Lough Neagh is a wetland of global importance (our first Ramsar site), a Special Protection Area (designated under the EU Birds Directive) and has numerous other accolades meant to give it strict protection.
If the rivers of a land are its arteries, then Lough Neagh is our heart.
But the system isn’t working
Until recently this vast ecosystem teemed with fish and birdlife. The Lough lost around 100,000 birds in 10 years.
Water quality is so poor with sewage and farm effluent it is described as hypereutrophic.
Dredging companies scour millions of tons of sand from the bottom of the Lough. It seems that nothing will stop the Lough’s fragile bed being turned to cement and concrete.
Shifting baseline syndrome
Shifting baseline syndrome is the idea that severe ongoing losses of nature gets normalised in the minds of each new generation, redefining what we perceive as 'natural' according to an impoverished standard.
What if we shifted our baseline on Lough Neagh to embrace what we could achieve instead of framing our perception of this heartland by what we are losing? It depends where we want to pitch our imaginative level.
Lough Neagh needs a bigger story: a rewilding programme so ambitious that it has the potential to heal not only nature but the wounds of our ancient divisions.
Peace Parks
Nelson Mandela was a founding patron of the Peace Parks Foundation.

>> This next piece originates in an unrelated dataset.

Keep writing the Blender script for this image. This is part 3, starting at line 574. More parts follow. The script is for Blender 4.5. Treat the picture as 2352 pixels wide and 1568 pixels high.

After conflict, he believed in the Peace Park as a new way to reconnect people, nature and culture.
Healing divisions through restoring nature is the first step in allowing communities to flourish and feel at one.
In Germany the physical division between east and west has become a nature reserve; a place known as the Green Belt, a place of togetherness.
Across the world we have seen how depleted ecosystems can be restored through a unity of traditional knowledge and science.
Peace agreements that fail to make peace with the earth will fail to make peace between people.
Models of development based on extraction of resources sow the seeds of further conflict. Models based on sharing space with our neighbours build lasting peace.
Lough Neagh is the heartland that connects all of us, our biggest commons. Rewild the heart of this place and you rewild the human imagination.
For me, Lough Neagh has become a place for hope. We have turned our back on Lough Neagh but we should embrace it with an open heart.